Would it made a difference if the Germans had as many of these as the Americans and British had of their Liberty/Mark tanks?
Yes, but at that time the turnip winter was already a thing and the US was mobilizing.
It would have bought some time.
>>1437357
>Turnip Winter
wut?
>>1437365
Not him, but a bad food situation in Germany as the war dragged in, due to the blockade and drafting people ordinarily working in agriculture.
>>1437365
https://en.wikipedia.org/wiki/Turnip_Winter
>>1437373
>bad food situation
Nigga just demand food from the BTFO'd ruskies under threat of another ass whoopin'.
>>1437445
Not possible until the treaty of Brest-Litovsk, by which point the horrific 1917 winter was already over.
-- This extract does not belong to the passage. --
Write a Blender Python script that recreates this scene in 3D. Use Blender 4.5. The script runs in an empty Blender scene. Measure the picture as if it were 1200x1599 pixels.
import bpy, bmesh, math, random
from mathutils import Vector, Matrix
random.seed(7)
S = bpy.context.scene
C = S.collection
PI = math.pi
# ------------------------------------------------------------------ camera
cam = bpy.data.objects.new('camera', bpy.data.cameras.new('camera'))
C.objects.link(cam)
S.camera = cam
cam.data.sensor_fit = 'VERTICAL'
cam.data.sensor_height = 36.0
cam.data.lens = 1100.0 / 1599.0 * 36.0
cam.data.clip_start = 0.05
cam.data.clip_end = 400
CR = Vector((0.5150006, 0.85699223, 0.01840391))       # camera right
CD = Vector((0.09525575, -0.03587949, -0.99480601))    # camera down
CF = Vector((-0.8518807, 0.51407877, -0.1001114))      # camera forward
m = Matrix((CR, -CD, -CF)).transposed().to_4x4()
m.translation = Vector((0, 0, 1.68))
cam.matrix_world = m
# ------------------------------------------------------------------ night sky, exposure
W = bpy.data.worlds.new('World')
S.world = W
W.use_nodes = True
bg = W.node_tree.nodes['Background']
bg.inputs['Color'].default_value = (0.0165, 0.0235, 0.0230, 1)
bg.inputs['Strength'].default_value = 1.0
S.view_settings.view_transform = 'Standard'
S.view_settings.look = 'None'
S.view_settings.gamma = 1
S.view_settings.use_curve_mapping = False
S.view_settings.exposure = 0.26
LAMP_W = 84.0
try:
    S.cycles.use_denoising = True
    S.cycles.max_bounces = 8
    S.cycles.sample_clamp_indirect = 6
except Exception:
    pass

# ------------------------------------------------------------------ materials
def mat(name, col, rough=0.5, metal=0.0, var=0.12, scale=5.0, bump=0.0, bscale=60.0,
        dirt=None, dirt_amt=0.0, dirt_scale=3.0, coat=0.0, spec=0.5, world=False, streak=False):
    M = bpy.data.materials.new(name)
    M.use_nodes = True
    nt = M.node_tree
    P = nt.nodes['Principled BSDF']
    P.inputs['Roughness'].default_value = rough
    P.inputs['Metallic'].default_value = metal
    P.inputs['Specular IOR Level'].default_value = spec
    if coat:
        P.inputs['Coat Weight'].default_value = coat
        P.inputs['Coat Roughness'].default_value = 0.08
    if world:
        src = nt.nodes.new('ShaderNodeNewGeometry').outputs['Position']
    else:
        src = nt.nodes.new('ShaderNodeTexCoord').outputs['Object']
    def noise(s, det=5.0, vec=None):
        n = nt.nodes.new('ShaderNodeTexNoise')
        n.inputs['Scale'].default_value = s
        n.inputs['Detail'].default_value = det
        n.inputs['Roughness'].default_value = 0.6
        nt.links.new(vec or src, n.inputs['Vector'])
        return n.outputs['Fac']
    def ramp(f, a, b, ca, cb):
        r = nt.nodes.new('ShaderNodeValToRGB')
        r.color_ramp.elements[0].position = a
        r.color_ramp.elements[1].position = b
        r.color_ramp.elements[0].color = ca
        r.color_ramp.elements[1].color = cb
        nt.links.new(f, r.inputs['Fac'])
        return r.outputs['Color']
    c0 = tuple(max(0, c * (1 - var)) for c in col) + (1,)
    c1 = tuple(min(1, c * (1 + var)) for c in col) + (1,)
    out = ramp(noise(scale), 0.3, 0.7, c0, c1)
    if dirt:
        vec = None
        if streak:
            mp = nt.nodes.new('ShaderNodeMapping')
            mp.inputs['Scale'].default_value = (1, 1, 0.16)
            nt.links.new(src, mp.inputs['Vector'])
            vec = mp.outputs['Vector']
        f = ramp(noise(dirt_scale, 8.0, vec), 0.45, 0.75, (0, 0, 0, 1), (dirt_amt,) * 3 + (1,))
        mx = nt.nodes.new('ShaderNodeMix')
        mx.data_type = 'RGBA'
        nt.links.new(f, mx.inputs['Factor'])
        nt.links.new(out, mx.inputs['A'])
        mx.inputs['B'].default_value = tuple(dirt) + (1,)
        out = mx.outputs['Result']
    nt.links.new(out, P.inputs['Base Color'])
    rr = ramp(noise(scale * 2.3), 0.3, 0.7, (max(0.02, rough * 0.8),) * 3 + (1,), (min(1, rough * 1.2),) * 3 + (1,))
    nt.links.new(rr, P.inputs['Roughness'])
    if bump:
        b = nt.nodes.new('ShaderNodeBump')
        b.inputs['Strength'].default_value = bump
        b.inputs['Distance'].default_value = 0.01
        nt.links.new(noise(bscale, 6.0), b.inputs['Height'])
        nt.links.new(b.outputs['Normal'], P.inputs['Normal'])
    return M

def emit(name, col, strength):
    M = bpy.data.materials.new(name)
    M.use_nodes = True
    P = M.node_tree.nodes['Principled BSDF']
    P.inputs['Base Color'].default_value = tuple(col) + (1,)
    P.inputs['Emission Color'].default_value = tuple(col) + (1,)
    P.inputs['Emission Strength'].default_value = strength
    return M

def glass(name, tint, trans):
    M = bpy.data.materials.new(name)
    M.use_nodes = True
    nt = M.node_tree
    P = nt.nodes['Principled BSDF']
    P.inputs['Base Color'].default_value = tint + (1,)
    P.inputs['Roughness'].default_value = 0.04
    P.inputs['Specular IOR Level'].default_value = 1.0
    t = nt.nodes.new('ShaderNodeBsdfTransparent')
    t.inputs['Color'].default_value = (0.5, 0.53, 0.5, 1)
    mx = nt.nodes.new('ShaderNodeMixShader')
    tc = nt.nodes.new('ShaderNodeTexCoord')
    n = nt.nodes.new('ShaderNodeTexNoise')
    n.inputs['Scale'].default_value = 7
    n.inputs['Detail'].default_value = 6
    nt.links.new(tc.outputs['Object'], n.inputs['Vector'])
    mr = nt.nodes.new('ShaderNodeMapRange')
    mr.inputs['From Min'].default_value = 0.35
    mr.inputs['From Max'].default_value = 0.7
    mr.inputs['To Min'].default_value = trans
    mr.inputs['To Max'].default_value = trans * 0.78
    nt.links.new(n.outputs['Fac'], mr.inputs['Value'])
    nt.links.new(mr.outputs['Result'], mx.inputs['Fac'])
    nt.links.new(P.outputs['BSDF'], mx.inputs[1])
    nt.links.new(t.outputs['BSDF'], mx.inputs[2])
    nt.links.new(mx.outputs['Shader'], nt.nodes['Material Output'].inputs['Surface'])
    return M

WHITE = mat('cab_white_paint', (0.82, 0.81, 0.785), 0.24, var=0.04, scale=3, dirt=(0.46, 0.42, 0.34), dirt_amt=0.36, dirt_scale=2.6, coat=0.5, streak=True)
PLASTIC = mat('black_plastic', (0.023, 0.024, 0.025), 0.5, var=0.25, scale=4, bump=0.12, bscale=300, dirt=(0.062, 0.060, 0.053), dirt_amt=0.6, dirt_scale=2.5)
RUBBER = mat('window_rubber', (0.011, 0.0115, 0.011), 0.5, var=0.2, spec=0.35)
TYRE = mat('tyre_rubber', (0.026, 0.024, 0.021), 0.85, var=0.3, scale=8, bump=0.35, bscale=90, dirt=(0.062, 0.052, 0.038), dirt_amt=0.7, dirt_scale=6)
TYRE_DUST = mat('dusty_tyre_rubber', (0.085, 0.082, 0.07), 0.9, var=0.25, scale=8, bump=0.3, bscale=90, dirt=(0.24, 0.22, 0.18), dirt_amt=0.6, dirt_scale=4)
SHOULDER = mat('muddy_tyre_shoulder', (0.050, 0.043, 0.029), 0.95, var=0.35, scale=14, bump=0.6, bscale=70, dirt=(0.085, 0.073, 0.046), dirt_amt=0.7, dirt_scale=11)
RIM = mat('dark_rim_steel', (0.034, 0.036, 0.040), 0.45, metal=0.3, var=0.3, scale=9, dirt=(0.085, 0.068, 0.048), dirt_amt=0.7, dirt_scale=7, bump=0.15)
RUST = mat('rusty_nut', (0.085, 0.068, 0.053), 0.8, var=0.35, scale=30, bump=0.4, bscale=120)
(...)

Plus, in practice, taking over a huge chunk of territory required feeding your new subjects, and revolutionizing agriculture over a pretty poor area while you're fighting a deadly conflict isn't easy.
>>1437445
>I know literally nothing about WW1: The Post
Germany had established a colony in the occupied Baltic territories very early in the war known as Ober Ost with the intention of doing exactly that. On top of keeping the populace on starvation rations and extracting all the food they could, they relied on lots of forced labor. And even then, they couldn't even get a net profit out of there.
To a much more limited degree, they did the same in occupied Belgium and France, taking what food they could while leaving slightly reduced rations for the locals.
And to make the situation so much worse, Germany was also having to support Austria. Galicia was pillaged in 1914 and never really recovered, destroying the breadbasket of the Hapsburg empire. Already faced with food shortages, the Austrian half of the empire was hit harder because the Hungarians refused to export food, instead keeping domestic production reserved for ethnic Magyars. That meant the Austrians were having to import food from Germany, and Germany was forced to give what it could to them lest their only major ally drop out of the war.
>>1437352
>Would it made a difference if the Germans had as many of these as the Americans and British had of their Liberty/Mark tanks?
No, not really. The defeat of Germany while ultimately also manifested at the operational and tactical levels - where the presence of tanks might have been noticed - was chiefly a strategic, logistical and industrial/economic achievement.
>>1437352
No, not unless you first remove the jewish backstabbers.